Apple shipped visible remediation a system-wide transparency toggle in iOS 26.1, granular per-element controls in iOS 26.2 before Lemay's appointment formally expanded. The internal case for usability correction was strong enough to produce that remediation on its own. The contingent inside Apple that treats interaction quality as non-negotiable was not created by this transition. It existed. What changes with Lemay's leadership is that contingent now has a design chief whose formation and instincts align with theirs rather than working against them. He accelerates an internal correction that was already in motion.
That structural context matters for how to read iOS 27's tweaks. Persistent tab bars that don't collapse during search activation, navigation controls stable enough to support reliable muscle memory, touch targets that meet the size specifications Apple set for itself in its own guidelines none of these require abandoning translucency or glass rendering. Every major usability problem Nielsen Norman Group documented is correctable within the Liquid Glass visual framework. The aesthetic survives. What gets fixed is the behavior underneath it.
iOS 27's design tweaks don't exist in isolation. The code cleanup mandate is equally important. Gurman described iOS internals as "a bit of a mess under the hood" and characterized the release as focused on removing outdated code fragments, rewriting older features in more efficient forms, and upgrading apps for improved performance. MacRumors, citing Gurman's Bloomberg reporting, noted that Apple is weighing whether to actively market the expected battery efficiency gains or allow users to discover them organically.
The hardware context reinforces why this cleanup matters beyond aesthetics. A foldable iPhone and a touchscreen MacBook Pro are both expected to arrive in late 2026. Both require a stable, efficient platform as their foundation. When new hardware form factors depend on iOS as their base layer, the institutional incentive to prioritize reliability over spectacle is not just philosophical it's structural. Apple cannot afford an iOS 27 that ships with the same class of behavioral problems that Liquid Glass introduced.

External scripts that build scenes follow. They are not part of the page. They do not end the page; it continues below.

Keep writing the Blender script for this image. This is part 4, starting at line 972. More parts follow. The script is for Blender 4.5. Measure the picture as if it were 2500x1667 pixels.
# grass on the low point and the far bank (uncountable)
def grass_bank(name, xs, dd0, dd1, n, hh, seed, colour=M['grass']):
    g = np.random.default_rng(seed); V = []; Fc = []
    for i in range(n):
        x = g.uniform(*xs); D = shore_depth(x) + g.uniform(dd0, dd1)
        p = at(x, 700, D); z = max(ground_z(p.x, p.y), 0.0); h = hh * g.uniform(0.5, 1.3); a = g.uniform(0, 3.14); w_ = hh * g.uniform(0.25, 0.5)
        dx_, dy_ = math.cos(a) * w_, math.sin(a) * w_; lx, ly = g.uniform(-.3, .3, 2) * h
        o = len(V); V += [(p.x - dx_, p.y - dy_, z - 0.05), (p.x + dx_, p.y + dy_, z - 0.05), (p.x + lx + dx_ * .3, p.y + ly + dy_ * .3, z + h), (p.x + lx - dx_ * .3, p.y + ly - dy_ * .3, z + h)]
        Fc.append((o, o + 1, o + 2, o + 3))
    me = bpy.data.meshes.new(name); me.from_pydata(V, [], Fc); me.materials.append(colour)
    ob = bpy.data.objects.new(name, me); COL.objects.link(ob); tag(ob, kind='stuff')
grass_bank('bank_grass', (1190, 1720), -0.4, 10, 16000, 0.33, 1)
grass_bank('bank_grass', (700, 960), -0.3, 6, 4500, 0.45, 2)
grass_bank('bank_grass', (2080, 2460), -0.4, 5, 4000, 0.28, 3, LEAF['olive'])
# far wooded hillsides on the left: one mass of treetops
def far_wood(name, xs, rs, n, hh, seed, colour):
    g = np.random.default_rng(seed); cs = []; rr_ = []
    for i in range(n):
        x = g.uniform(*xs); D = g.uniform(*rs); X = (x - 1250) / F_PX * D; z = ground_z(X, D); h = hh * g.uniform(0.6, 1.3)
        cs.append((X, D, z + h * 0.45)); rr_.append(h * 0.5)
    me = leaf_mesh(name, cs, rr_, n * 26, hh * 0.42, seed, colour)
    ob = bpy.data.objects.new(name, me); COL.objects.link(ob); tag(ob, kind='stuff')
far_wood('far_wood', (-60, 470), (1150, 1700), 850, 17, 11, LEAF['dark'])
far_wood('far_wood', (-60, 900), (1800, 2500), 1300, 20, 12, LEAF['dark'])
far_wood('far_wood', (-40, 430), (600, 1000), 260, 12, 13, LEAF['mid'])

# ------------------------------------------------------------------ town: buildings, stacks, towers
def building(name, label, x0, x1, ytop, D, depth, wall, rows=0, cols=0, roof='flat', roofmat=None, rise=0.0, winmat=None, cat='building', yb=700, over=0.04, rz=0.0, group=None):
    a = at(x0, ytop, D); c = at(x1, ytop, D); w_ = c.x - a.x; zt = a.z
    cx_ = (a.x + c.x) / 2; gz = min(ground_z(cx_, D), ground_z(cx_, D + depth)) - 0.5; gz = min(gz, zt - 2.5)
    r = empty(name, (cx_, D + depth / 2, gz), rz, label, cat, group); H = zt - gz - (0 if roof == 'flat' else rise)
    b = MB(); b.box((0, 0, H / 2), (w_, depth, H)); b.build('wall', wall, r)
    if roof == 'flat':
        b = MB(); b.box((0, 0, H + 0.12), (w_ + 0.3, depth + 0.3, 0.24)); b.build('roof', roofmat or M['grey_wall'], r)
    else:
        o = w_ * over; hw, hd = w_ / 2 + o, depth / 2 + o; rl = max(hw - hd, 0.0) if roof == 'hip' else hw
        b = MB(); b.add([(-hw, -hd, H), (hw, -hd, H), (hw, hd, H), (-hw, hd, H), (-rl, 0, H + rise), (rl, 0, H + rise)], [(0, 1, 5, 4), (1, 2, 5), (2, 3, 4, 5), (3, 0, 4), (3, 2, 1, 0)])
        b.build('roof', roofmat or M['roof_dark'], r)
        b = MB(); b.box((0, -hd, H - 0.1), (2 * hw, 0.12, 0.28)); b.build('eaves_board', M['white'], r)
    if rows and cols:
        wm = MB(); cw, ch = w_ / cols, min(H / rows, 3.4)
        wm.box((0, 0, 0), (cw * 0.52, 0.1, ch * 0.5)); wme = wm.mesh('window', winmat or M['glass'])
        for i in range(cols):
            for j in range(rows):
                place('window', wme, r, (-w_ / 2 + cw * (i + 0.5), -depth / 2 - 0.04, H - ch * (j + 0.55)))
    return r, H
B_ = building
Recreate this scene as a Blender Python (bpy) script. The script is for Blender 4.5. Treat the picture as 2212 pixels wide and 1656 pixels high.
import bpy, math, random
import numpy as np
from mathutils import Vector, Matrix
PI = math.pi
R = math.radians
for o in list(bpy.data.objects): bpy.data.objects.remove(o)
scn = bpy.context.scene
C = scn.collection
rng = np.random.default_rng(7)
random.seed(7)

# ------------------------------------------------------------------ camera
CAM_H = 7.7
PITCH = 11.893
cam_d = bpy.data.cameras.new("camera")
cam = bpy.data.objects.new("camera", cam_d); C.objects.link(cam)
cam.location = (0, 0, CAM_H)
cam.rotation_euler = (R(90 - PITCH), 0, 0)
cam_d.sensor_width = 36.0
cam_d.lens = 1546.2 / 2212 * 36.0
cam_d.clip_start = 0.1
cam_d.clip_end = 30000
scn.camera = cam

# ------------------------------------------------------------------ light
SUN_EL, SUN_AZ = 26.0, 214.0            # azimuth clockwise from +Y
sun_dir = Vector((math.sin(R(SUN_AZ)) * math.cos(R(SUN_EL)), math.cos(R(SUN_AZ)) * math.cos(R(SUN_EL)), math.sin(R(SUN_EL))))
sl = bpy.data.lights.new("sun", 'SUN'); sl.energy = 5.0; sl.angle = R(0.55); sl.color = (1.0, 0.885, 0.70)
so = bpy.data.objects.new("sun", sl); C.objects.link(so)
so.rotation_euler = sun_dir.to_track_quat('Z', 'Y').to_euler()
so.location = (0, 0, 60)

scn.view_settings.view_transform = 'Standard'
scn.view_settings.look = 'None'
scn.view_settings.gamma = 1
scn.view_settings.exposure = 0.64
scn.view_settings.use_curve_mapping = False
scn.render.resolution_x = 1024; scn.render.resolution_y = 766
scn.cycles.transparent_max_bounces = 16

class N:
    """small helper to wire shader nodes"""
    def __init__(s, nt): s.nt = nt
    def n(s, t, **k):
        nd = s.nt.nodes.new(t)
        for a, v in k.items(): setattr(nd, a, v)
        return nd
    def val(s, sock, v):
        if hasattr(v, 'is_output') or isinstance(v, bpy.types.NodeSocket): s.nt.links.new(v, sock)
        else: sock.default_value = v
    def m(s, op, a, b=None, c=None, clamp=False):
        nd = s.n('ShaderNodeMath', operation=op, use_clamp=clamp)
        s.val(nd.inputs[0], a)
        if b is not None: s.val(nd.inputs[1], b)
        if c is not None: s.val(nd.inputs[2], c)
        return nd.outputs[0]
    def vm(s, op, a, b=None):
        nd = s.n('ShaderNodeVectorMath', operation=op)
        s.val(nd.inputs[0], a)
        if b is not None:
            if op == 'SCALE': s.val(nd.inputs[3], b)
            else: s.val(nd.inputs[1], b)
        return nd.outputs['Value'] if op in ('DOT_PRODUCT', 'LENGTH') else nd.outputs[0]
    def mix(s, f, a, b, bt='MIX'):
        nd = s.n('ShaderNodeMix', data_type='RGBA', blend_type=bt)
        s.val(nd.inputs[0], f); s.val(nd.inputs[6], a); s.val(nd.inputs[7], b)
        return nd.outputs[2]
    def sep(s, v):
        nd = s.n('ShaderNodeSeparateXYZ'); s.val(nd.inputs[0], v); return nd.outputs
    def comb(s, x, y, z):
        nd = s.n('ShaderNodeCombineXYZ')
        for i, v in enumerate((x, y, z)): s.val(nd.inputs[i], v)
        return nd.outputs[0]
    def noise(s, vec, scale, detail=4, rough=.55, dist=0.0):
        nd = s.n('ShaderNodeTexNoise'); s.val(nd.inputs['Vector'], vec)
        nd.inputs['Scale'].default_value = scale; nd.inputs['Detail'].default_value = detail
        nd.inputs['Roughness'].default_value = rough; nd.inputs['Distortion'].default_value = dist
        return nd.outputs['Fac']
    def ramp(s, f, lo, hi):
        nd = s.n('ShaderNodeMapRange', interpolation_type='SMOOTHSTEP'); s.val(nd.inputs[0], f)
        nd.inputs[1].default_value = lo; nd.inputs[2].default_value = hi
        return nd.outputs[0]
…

iOS 27's significance won't show up neatly in a keynote slide. Twenty-six years of foundational design work suggests Lemay's interaction-first philosophy is deeply embedded and if it is, the improvements may land the way Snow Leopard improvements landed: not as features anyone can name, but as a general sense that the iPhone feels more trustworthy. Navigation controls that stay where you expect. Tap targets you hit on the first attempt. Animations that stop when they've communicated their point. That kind of improvement doesn't make a headline. It shows up six months later in how people describe whether they trust their phone.
What iOS 27's specific design decisions will be remains unannounced. Whether Lemay's authority extended fully to this cycle's development or whether much was already set before his appointment expanded is something that cannot be confirmed from outside Apple. What the structure of this release does confirm is that every external pressure points in the same direction: toward reliability, toward behavioral correction, toward the class of problems that an interaction designer trained on touch primitives and the original iPhone has spent a career learning to prevent.
That's not a guarantee. It's an alignment. And for the first time in some years at Apple's design organization, the alignment runs all the way to the top.